— Begin COLLECTED MATERIAL —

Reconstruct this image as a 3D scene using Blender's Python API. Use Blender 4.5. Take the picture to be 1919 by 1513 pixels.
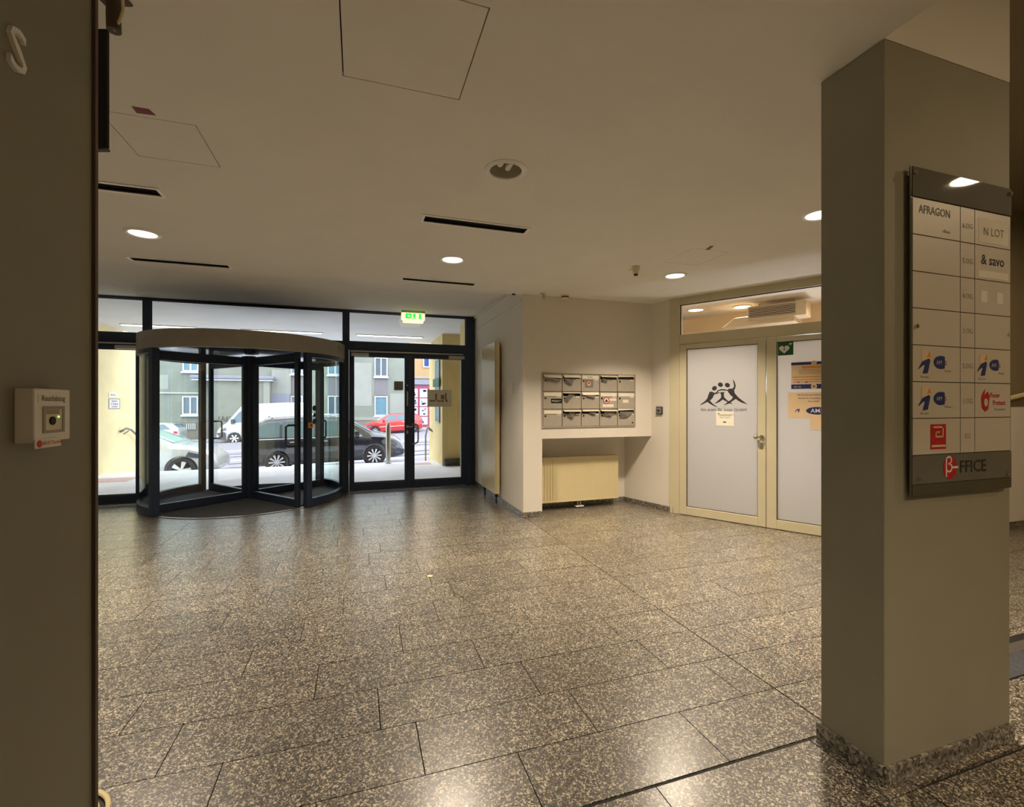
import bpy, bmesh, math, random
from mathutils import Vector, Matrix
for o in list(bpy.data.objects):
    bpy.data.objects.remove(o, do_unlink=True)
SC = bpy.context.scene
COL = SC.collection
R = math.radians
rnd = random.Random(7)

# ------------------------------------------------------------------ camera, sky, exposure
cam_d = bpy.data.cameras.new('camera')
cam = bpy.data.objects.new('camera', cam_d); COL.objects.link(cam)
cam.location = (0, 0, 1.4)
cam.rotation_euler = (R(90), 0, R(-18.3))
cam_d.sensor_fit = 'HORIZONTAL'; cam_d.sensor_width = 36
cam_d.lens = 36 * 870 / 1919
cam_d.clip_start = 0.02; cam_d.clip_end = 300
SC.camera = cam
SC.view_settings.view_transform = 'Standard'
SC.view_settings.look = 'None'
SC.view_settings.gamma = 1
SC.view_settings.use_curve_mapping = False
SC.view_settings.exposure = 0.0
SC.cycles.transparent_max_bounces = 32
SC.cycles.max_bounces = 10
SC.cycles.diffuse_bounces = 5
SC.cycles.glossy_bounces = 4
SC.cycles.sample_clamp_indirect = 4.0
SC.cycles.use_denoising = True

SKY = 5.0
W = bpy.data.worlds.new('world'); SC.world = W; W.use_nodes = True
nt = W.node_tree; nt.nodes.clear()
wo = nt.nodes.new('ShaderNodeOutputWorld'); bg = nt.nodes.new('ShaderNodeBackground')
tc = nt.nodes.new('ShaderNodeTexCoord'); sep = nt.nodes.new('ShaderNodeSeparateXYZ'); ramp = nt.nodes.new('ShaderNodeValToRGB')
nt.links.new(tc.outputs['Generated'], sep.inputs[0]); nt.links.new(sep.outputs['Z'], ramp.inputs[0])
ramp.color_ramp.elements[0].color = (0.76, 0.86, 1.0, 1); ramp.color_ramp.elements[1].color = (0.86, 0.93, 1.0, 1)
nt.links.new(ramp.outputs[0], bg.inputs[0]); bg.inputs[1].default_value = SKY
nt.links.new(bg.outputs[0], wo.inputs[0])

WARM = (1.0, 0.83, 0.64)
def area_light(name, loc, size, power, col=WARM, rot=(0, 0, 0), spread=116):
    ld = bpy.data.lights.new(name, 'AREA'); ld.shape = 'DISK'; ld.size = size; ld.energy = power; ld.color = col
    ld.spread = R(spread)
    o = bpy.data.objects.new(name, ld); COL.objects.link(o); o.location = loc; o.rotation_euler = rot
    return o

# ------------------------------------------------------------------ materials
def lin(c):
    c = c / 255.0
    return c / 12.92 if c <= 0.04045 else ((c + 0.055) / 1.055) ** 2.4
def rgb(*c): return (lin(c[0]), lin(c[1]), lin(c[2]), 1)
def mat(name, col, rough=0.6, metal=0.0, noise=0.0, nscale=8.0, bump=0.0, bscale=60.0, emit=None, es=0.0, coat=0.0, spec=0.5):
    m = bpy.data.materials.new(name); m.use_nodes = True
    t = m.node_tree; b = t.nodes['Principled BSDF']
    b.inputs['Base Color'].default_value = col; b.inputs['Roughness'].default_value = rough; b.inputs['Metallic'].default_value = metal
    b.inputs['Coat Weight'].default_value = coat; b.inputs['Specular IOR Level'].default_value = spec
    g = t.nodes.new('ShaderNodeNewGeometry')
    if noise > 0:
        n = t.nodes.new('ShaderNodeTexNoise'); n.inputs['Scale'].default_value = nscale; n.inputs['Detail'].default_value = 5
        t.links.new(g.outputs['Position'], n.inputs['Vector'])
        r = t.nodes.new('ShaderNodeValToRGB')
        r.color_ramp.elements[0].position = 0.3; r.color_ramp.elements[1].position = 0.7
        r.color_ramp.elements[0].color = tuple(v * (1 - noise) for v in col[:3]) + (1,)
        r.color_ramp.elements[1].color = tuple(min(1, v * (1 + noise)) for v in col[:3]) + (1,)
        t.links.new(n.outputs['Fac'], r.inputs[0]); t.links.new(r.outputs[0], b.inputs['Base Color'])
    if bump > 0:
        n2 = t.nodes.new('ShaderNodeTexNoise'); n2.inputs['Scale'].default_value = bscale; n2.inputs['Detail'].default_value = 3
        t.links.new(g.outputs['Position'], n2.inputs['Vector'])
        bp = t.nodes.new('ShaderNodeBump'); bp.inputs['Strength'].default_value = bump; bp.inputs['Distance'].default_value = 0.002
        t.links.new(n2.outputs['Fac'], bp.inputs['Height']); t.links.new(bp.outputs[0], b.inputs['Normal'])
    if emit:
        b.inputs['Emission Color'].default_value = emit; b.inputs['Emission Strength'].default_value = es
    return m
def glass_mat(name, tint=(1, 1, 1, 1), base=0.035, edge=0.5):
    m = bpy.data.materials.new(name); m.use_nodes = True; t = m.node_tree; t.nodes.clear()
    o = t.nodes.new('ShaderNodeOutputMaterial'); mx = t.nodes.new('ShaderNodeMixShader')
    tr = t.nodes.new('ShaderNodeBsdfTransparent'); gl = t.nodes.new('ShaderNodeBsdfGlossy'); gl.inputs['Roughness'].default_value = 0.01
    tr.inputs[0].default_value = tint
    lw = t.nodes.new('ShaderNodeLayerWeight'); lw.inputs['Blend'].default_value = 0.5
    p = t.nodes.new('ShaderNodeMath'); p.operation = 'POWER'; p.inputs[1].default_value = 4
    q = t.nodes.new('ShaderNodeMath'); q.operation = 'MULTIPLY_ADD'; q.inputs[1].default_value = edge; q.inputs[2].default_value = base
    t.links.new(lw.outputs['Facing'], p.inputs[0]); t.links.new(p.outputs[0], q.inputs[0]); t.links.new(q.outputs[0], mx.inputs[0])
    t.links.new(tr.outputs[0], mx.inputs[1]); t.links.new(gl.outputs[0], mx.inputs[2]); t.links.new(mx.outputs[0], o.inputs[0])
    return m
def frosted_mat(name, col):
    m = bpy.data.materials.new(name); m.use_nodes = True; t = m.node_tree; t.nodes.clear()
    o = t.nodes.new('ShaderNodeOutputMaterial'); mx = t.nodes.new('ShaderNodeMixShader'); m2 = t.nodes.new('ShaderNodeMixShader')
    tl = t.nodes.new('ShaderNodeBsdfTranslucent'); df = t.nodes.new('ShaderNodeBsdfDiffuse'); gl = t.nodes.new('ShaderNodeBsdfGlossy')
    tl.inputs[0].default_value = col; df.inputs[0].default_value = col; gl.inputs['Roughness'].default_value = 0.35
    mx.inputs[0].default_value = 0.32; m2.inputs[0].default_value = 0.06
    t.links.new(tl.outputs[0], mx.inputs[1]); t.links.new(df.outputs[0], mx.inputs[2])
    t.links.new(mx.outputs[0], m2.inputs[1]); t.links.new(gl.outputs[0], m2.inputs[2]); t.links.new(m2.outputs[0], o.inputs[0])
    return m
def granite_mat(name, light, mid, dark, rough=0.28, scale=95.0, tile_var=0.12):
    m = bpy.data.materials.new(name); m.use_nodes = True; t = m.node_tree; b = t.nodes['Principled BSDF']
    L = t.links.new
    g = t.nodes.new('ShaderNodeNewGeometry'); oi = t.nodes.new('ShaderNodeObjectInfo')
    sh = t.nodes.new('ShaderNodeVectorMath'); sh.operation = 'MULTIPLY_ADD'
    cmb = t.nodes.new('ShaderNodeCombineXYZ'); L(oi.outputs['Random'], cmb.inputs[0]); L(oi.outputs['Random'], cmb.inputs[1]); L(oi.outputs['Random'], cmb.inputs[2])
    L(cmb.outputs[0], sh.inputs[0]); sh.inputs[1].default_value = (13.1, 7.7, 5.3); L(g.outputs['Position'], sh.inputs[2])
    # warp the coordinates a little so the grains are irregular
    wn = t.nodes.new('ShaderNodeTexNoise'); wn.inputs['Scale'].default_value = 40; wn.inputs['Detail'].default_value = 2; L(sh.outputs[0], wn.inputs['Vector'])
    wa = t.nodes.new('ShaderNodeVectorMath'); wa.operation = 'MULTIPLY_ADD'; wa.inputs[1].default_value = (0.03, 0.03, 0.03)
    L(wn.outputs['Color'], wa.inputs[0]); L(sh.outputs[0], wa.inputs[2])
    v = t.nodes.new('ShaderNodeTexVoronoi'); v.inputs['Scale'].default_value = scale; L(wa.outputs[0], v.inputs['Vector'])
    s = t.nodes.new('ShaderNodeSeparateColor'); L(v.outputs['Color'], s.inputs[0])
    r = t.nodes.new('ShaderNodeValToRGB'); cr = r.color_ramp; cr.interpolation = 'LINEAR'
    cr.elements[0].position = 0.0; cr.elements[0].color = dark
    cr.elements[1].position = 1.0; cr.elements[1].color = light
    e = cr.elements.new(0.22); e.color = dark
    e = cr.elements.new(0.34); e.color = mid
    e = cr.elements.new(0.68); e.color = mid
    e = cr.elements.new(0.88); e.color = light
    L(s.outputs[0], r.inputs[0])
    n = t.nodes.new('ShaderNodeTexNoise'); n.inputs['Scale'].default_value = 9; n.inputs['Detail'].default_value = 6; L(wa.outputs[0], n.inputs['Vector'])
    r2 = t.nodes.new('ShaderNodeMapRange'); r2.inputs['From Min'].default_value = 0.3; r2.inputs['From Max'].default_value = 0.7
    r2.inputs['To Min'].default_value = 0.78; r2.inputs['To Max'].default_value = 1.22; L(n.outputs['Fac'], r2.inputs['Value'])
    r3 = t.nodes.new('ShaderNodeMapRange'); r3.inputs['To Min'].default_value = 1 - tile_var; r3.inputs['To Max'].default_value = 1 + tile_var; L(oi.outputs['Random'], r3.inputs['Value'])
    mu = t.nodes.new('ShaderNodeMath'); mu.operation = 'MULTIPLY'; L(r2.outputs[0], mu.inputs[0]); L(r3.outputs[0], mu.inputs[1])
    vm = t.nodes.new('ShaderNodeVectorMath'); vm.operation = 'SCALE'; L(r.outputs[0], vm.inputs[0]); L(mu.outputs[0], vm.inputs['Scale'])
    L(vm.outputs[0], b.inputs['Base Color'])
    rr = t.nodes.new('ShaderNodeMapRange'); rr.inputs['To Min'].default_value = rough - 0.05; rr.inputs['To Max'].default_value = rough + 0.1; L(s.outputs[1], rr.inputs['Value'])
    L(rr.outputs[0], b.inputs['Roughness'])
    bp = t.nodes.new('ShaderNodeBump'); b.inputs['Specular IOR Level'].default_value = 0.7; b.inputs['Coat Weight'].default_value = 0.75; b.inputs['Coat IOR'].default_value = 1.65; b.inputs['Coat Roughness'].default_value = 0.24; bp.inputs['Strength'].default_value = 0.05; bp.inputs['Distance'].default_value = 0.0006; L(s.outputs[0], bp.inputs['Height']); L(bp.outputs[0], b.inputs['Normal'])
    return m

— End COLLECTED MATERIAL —

EXERCISE DIRECTIONS: Up to and including the line containing "rnd = random.Random(7)", repeat every line from the start of the data, but none of the pictures.

THE SOLUTION:
Reconstruct this image as a 3D scene using Blender's Python API. Use Blender 4.5. Take the picture to be 1919 by 1513 pixels.
import bpy, bmesh, math, random
from mathutils import Vector, Matrix
for o in list(bpy.data.objects):
    bpy.data.objects.remove(o, do_unlink=True)
SC = bpy.context.scene
COL = SC.collection
R = math.radians
rnd = random.Random(7)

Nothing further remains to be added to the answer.